Android phones, as well as virtually all new smartphones and smart music players, contain tri-axial accelerometers that measure acceleration in all three spatial dimensions. These accelerometers are also capable of detecting the orientation of the device (helped by the fact that they can detect the direction of Earth’s gravity), which can provide useful information for activity recognition. Accelerometers were initially included in these devices to support advanced game play[1] and to enable automatic screen rotation[2] but they clearly have many other applications. In fact, there are many useful applications that can be built if accelerometers can be used to recognize a user’s activity. For example, we can automatically monitor a user’s activity level and generate daily, weekly, and monthly activity reports, which can be automatically emailed to the user. These reports would indicate an overall activity level, which could be used to gauge if the user was getting an adequate amount of exercise and estimate the number of daily calories expended. These reports could be used to encourage healthy practices and might alert some users to how sedentary they or their children actually are. The activity information can also be used to automatically customize the behavior of the mobile phone. For example, music could automatically be selected to match the activity or send calls directly to voicemail when the user is exercising.
In order to address the activity recognition task using supervised learning, we first collected accelerometer data from 10 users as they performed the activities such as “phone detached”, “idle”, “walking”, “running”, and “jumping”. Here, “idle” refers to either “sitting” or “standing”, meaning no exercise. We then aggregated this raw time series accelerometer data into examples (or episodes), where each example is labeled with the activity that occurred while that the was being collected. We then built predictive models for the activity recognition using classification algorithms. The topic of the accelerometer-based activity recognition is not new. Bao & Intille [5] developed an activity recognition system to identify twenty activities using bi-axial accelerometers placed in five locations on the user’s body. Additional studies have similarly focused on how one can use a variety of accelerometer based devices to identify a range of user activities. The other work has focused on the applications that can be built based on the accelerometer-based activity recognition. This work includes identifying a user’s activity level and predicting their energy consumption [8], detecting a fall and the movements of user after the fall [15], and monitoring user activity levels in order to promote health and fitness [16].

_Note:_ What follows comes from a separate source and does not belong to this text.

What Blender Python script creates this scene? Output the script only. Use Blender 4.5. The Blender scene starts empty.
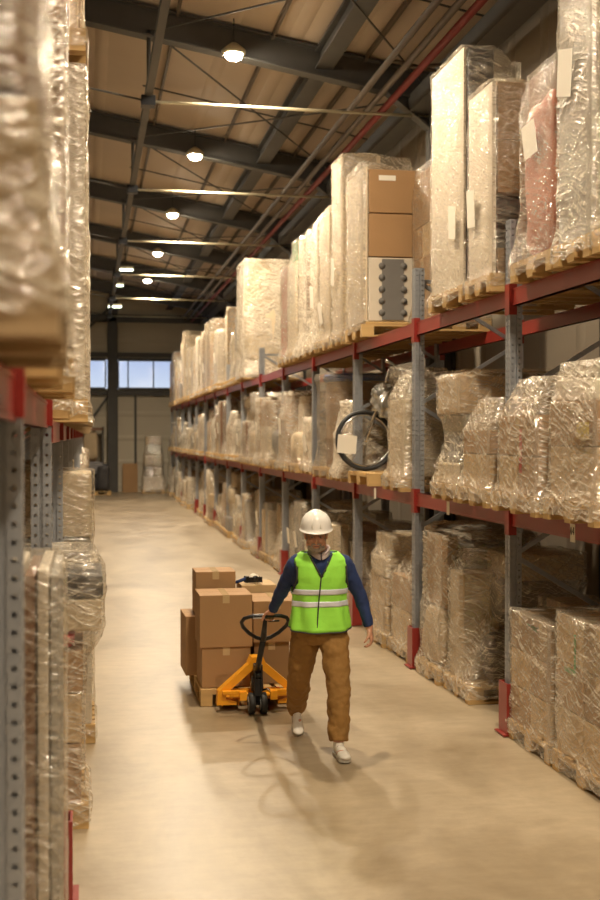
import bpy, bmesh, math, random
from mathutils import Vector, Matrix, noise
PI=math.pi
sc=bpy.context.scene; COL=sc.collection
random.seed(7)
# ------------------------------------------------------------------ materials
MAT={}
def nm(name):
    m=bpy.data.materials.new(name); m.use_nodes=True; nt=m.node_tree; nt.nodes.clear()
    out=nt.nodes.new('ShaderNodeOutputMaterial'); MAT[name]=m
    return m,nt,out
def N(nt,t,**kw):
    n=nt.nodes.new(t)
    for k,v in kw.items():
        if k.startswith('i_'): n.inputs[k[2:].replace('_',' ')].default_value=v
        else: setattr(n,k,v)
    return n
def c4(c): return (c[0],c[1],c[2],1)
def simple(name,c,rough=.6,metal=0,nscale=8,namt=.12,bump=.0,bscale=40,coords='Object',stretch=(1,1,1),spec=.5):
    m,nt,out=nm(name); L=nt.links.new
    tc=N(nt,'ShaderNodeTexCoord'); mp=N(nt,'ShaderNodeMapping'); mp.inputs['Scale'].default_value=stretch
    L(tc.outputs[coords],mp.inputs[0])
    no=N(nt,'ShaderNodeTexNoise',i_Scale=nscale,i_Detail=5.0); L(mp.outputs[0],no.inputs['Vector'])
    mx=N(nt,'ShaderNodeMix',data_type='RGBA')
    mx.inputs[6].default_value=c4([v*(1-namt) for v in c]); mx.inputs[7].default_value=c4([min(1,v*(1+namt)) for v in c])
    L(no.outputs[0],mx.inputs[0])
    b=N(nt,'ShaderNodeBsdfPrincipled',i_Roughness=rough,i_Metallic=metal)
    b.inputs['Specular IOR Level'].default_value=spec
    L(mx.outputs[2],b.inputs['Base Color'])
    if bump:
        n2=N(nt,'ShaderNodeTexNoise',i_Scale=bscale,i_Detail=4.0); L(mp.outputs[0],n2.inputs['Vector'])
        bp=N(nt,'ShaderNodeBump',i_Strength=bump,i_Distance=.02); L(n2.outputs[0],bp.inputs['Height']); L(bp.outputs[0],b.inputs['Normal'])
    L(b.outputs[0],out.inputs[0]); return m
simple('carton',(.38,.22,.1),.75,nscale=3,namt=.1,bump=.05)
simple('carton_light',(.55,.38,.2),.75,nscale=3,namt=.1)
simple('carton_dark',(.3,.18,.085),.75,nscale=3,namt=.12)
simple('cream',(.64,.52,.36),.7,nscale=3,namt=.08,bump=.15,bscale=9)
simple('white_board',(.66,.58,.47),.5,nscale=2,namt=.06)
simple('greyish',(.33,.31,.28),.6,nscale=4,namt=.2)
simple('dark_goods',(.045,.042,.045),.5,nscale=6,namt=.4)
simple('brown_wood',(.2,.1,.05),.5,nscale=5,namt=.2,stretch=(1,1,.2))
simple('terracotta',(.4,.1,.045),.6,nscale=5,namt=.15)
simple('beige_fabric',(.5,.38,.24),.9,nscale=6,namt=.2,bump=.3,bscale=14)
simple('grey_fabric',(.2,.19,.19),.9,nscale=6,namt=.25,bump=.3,bscale=14)
simple('red_goods',(.45,.02,.02),.5)
simple('green_goods',(.03,.3,.08),.5)
simple('blue_goods',(.05,.12,.42),.5)
simple('yellow_goods',(.6,.45,.08),.6)
simple('wood',(.55,.36,.15),.8,nscale=7,namt=.25,stretch=(.4,.4,3),bump=.1)
simple('wood_grey',(.36,.25,.13),.85,nscale=7,namt=.3,stretch=(.4,.4,3),bump=.1)
simple('red_paint',(.26,.028,.022),.3,nscale=5,namt=.15)
simple('galvanised',(.36,.38,.42),.42,.75,nscale=30,namt=.2)
simple('steel_dark',(.078,.072,.065),.6,0,nscale=4,namt=.2)
simple('steel_light',(.62,.56,.4),.3,.6,nscale=4,namt=.1)
simple('pipe_grey',(.12,.09,.065),.6,0)
simple('pipe_red',(.22,.02,.014),.6)
simple('paper',(.85,.8,.7),.7,namt=.03)
simple('tape',(.55,.4,.22),.15,namt=.08,nscale=14)
simple('rubber',(.02,.02,.02),.6)
simple('black_metal',(.015,.015,.017),.35,.3)
simple('jack_yellow',(.85,.36,.015),.42,namt=.08)
simple('wheel_grey',(.3,.3,.29),.5,namt=.2,nscale=20)
simple('chrome',(.6,.6,.6),.2,1)
simple('skin',(.58,.3,.195),.5,nscale=25,namt=.12,bump=.08,bscale=60)
simple('grey_hair',(.34,.29,.24),.9,nscale=70,namt=.5,bump=.4,bscale=120)
simple('helmet_white',(.82,.8,.76),.28,namt=.02)
simple('vest_lime',(.36,.9,.09),.7,nscale=5,namt=.08,bump=.5,bscale=9)
simple('reflective',(.72,.75,.85),.4,.1,nscale=20,namt=.15)
simple('navy_knit',(.018,.038,.13),.85,nscale=10,namt=.25,bump=.5,bscale=14)
simple('khaki',(.27,.14,.035),.85,nscale=7,namt=.18,bump=.6,bscale=8)
simple('shirt_pale',(.6,.52,.52),.8)
simple('shoe_white',(.78,.75,.68),.5,namt=.08)
simple('sole_grey',(.45,.42,.36),.7)
simple('eye_dark',(.015,.01,.01),.2)
simple('lip',(.3,.11,.08),.5)
simple('vest_piping',(.05,.05,.045),.7)
simple('grey_print',(.16,.15,.14),.7)
simple('silver_bag',(.5,.5,.48),.22,.7,nscale=8,namt=.5,bump=1,bscale=9)
def floor_mat():
    m,nt,out=nm('concrete'); L=nt.links.new
    tc=N(nt,'ShaderNodeTexCoord')
    mp=N(nt,'ShaderNodeMapping'); mp.inputs['Scale'].default_value=(.9,.5,1); L(tc.outputs['Object'],mp.inputs[0])
    a=N(nt,'ShaderNodeTexNoise',i_Scale=1.3,i_Detail=9.0,i_Roughness=.62,i_Distortion=.5); L(mp.outputs[0],a.inputs['Vector'])
    r=N(nt,'ShaderNodeValToRGB'); cr=r.color_ramp
    cr.elements[0].position=.32; cr.elements[0].color=(.24,.18,.108,1); cr.elements[1].position=.68; cr.elements[1].color=(.43,.345,.235,1)
    L(a.outputs[0],r.inputs[0])
    mp2=N(nt,'ShaderNodeMapping'); mp2.inputs['Scale'].default_value=(1,2.2,1); L(tc.outputs['Object'],mp2.inputs[0])
    f=N(nt,'ShaderNodeTexNoise',i_Scale=4.0,i_Detail=8.0,i_Roughness=.7); L(mp2.outputs[0],f.inputs['Vector'])
    mx=N(nt,'ShaderNodeMix',data_type='RGBA',blend_type='OVERLAY'); mx.inputs[0].default_value=.3
    L(r.outputs[0],mx.inputs[6]); L(f.outputs[0],mx.inputs[7])
    b=N(nt,'ShaderNodeBsdfPrincipled'); L(mx.outputs[2],b.inputs['Base Color'])
    rr=N(nt,'ShaderNodeMapRange'); rr.inputs['To Min'].default_value=.24; rr.inputs['To Max'].default_value=.5; L(a.outputs[0],rr.inputs[0]); L(rr.outputs[0],b.inputs['Roughness'])
    bp=N(nt,'ShaderNodeBump',i_Strength=.05,i_Distance=.02); L(f.outputs[0],bp.inputs['Height']); L(bp.outputs[0],b.inputs['Normal'])
    L(b.outputs[0],out.inputs[0])
floor_mat()
def ribbed(name,c,axis,period,amt=.25,rough=.7):
    m,nt,out=nm(name); L=nt.links.new
    tc=N(nt,'ShaderNodeTexCoord'); sp=N(nt,'ShaderNodeSeparateXYZ'); L(tc.outputs['Object'],sp.inputs[0])
    mu=N(nt,'ShaderNodeMath',operation='MULTIPLY'); mu.inputs[1].default_value=2*PI/period; L(sp.outputs[axis],mu.inputs[0])
    si=N(nt,'ShaderNodeMath',operation='SINE'); L(mu.outputs[0],si.inputs[0])
    gt=N(nt,'ShaderNodeMapRange'); gt.inputs['From Min'].default_value=.75; gt.inputs['From Max'].default_value=1; L(si.outputs[0],gt.inputs[0])
    no=N(nt,'ShaderNodeTexNoise',i_Scale=.6,i_Detail=4.0); L(tc.outputs['Object'],no.inputs['Vector'])
    mx=N(nt,'ShaderNodeMix',data_type='RGBA'); mx.inputs[6].default_value=c4(c); mx.inputs[7].default_value=c4([v*(1-amt) for v in c]); L(no.outputs[0],mx.inputs[0])
    b=N(nt,'ShaderNodeBsdfPrincipled',i_Roughness=rough); L(mx.outputs[2],b.inputs['Base Color'])
    bp=N(nt,'ShaderNodeBump',i_Strength=.7,i_Distance=.03); L(gt.outputs[0],bp.inputs['Height']); L(bp.outputs[0],b.inputs['Normal'])
    L(b.outputs[0],out.inputs[0])
ribbed('roof_sheet',(.6,.48,.36),0,.9)
ribbed('wall_sheet',(.3,.25,.19),1,1.1,.15)
ribbed('endwall_sheet',(.6,.53,.41),2,1.0,.15)
def upright_mat():
    m,nt,out=nm('upright_perforated'); L=nt.links.new
    tc=N(nt,'ShaderNodeTexCoord'); sp=N(nt,'ShaderNodeSeparateXYZ'); L(tc.outputs['Object'],sp.inputs[0])
    ge=N(nt,'ShaderNodeNewGeometry'); sn=N(nt,'ShaderNodeSeparateXYZ'); L(ge.outputs['True Normal'],sn.inputs[0])
    M=lambda op,a,b=None:_m(nt,op,a,b)
    nx=M('ABSOLUTE',sn.outputs[0]); g=M('GREATER_THAN',nx,.5)
    u=N(nt,'ShaderNodeMix',data_type='FLOAT'); L(g,u.inputs[0]); L(sp.outputs[0],u.inputs[2]); L(sp.outputs[1],u.inputs[3])
    au=M('ABSOLUTE',u.outputs[0]); du=M('SUBTRACT',au,.028)
    zz=M('DIVIDE',sp.outputs[2],.05); fz=M('FRACT',zz); dz=M('MULTIPLY',M('SUBTRACT',fz,.5),.05)
    d=M('ADD',M('MULTIPLY',du,du),M('MULTIPLY',dz,dz)); hole=M('LESS_THAN',d,.0085**2)
    no=N(nt,'ShaderNodeTexNoise',i_Scale=25.0,i_Detail=4.0); L(tc.outputs['Object'],no.inputs['Vector'])
    mx=N(nt,'ShaderNodeMix',data_type='RGBA'); mx.inputs[6].default_value=(.3,.32,.36,1); mx.inputs[7].default_value=(.47,.49,.53,1); L(no.outputs[0],mx.inputs[0])
    b=N(nt,'ShaderNodeBsdfPrincipled',i_Roughness=.42,i_Metallic=.6); L(mx.outputs[2],b.inputs['Base Color'])
    t=N(nt,'ShaderNodeBsdfTransparent'); ms=N(nt,'ShaderNodeMixShader'); L(hole,ms.inputs[0]); L(b.outputs[0],ms.inputs[1]); L(t.outputs[0],ms.inputs[2])
    L(ms.outputs[0],out.inputs[0])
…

Our work differs from most prior work in that we use a commercial mass-marketed device rather than a research-only device, we use a single device conveniently kept in the user’s pocket rather than multiple devices distributed across the body, and we require no additional actions by the user. Our work makes several additional contributions. One contribution is the data that we have collected and continued to collect, which we plan to make public in the future. This data can serve as a resource to other researchers, since we were unable to find such publically available data ourselves. We also demonstrate how raw time series accelerometer data can be transformed into examples that can be used by conventional classification algorithms. We demonstrate that it is possible to perform activity recognition with commonly available (nearly ubiquitous) equipment and yet achieve highly accurate results. Finally, we believe that our work will help bring attention to the opportunities available for mining wireless sensor data and will stimulate additional work in this area.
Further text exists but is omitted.